## WHAT IS BEING ASKED
Work out the number of lines in the records that include the word "from"; reply with that number alone.

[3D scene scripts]
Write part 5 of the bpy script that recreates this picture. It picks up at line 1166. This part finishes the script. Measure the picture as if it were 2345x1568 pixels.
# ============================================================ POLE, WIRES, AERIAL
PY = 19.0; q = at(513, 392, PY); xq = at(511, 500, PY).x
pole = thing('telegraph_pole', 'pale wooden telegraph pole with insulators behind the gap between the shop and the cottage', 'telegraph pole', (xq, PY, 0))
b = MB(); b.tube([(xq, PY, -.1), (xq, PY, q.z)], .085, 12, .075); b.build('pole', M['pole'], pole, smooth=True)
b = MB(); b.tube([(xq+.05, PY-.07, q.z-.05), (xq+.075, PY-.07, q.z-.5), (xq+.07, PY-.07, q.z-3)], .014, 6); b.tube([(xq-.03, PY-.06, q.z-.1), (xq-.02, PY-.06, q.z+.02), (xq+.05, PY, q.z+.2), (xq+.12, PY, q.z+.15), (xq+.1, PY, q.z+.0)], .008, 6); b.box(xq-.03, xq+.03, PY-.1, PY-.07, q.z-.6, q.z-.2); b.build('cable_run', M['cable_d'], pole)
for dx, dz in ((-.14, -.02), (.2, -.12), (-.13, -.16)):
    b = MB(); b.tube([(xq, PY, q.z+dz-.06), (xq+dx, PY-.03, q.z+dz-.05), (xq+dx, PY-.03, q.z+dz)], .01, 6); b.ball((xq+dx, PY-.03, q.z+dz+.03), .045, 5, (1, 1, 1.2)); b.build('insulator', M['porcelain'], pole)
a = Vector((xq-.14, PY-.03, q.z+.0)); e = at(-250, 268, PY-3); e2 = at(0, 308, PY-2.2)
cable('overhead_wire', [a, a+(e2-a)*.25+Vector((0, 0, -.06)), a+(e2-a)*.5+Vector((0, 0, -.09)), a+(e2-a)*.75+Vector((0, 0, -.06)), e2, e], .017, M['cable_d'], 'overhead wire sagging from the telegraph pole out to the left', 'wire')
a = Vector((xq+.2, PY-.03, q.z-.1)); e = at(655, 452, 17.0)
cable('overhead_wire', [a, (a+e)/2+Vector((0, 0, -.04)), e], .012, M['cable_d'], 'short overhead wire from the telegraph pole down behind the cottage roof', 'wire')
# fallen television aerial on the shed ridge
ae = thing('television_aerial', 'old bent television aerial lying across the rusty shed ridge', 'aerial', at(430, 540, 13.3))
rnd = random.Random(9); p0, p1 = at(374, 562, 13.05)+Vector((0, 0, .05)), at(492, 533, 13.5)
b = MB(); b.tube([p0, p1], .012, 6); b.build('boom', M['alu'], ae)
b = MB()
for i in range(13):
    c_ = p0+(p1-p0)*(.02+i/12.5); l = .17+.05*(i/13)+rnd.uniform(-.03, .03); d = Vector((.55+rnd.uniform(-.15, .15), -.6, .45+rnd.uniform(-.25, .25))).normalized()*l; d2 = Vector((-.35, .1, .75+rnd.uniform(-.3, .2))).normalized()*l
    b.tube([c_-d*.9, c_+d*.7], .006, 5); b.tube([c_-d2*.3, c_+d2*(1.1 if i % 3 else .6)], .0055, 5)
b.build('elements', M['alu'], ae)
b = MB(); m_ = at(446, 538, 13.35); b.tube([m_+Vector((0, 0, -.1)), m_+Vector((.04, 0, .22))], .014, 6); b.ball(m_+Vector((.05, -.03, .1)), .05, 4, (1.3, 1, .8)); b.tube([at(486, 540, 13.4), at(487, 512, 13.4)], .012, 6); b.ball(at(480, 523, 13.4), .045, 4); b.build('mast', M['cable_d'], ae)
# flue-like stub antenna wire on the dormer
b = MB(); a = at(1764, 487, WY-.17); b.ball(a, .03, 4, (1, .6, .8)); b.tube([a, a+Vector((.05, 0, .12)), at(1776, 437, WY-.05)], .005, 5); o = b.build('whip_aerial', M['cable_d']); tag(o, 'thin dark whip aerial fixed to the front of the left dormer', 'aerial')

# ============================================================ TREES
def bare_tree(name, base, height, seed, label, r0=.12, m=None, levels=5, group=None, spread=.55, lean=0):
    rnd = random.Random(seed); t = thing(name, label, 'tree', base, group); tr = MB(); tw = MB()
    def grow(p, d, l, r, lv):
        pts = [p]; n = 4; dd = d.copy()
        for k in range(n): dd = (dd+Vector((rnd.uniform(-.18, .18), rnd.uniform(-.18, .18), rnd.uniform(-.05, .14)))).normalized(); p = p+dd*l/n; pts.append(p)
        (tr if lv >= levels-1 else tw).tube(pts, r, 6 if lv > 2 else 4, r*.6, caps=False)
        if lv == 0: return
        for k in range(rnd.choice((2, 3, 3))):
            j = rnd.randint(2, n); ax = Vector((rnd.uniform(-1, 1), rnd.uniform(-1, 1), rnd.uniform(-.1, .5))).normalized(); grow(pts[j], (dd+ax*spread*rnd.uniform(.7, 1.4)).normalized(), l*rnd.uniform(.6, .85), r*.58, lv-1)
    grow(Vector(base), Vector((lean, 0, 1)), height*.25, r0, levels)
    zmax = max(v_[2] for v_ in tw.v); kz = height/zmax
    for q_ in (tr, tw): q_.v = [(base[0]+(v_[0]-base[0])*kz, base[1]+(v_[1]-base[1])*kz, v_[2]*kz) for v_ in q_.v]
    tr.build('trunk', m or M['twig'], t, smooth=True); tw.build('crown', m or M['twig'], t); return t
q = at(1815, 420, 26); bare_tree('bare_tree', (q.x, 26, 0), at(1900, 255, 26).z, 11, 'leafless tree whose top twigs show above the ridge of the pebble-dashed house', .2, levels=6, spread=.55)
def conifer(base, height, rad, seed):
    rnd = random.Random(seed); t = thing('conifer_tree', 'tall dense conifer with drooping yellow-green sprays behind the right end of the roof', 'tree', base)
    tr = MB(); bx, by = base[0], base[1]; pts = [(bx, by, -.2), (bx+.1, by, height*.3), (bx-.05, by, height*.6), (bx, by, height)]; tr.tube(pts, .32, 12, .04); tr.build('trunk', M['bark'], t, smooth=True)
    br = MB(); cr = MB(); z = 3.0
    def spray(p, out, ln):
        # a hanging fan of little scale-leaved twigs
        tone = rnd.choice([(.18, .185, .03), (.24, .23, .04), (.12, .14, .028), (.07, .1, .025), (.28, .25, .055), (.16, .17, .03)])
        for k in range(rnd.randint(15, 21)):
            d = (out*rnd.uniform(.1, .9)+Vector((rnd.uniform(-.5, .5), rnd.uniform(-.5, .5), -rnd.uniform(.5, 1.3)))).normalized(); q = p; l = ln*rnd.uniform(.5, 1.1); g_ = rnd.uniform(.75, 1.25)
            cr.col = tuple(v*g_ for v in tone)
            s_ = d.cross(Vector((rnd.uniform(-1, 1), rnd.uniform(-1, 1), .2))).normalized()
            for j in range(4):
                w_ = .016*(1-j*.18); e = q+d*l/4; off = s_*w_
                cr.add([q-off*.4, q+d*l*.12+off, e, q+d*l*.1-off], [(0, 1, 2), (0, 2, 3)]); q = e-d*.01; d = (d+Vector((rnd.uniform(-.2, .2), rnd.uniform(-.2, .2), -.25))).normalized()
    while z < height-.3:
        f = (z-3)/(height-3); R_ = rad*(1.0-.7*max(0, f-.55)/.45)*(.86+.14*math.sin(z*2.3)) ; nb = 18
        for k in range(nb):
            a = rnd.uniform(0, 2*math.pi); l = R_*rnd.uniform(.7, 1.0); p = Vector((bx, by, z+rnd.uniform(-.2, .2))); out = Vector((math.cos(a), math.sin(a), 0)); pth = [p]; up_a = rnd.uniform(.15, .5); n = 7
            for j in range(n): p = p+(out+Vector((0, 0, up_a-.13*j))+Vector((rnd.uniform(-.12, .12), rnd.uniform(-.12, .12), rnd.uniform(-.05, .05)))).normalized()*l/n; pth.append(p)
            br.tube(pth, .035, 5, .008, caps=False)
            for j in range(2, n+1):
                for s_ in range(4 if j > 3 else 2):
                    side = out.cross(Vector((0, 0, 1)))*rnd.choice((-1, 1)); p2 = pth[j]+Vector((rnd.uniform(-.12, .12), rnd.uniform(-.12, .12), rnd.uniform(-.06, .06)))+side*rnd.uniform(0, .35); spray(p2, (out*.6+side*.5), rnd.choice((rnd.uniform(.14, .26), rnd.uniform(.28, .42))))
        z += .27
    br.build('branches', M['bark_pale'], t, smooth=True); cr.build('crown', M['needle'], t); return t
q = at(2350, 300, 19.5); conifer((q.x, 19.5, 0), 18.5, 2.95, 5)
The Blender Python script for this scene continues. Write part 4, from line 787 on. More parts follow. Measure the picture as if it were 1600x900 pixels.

## ANSWER FOR THIS EXERCISE
3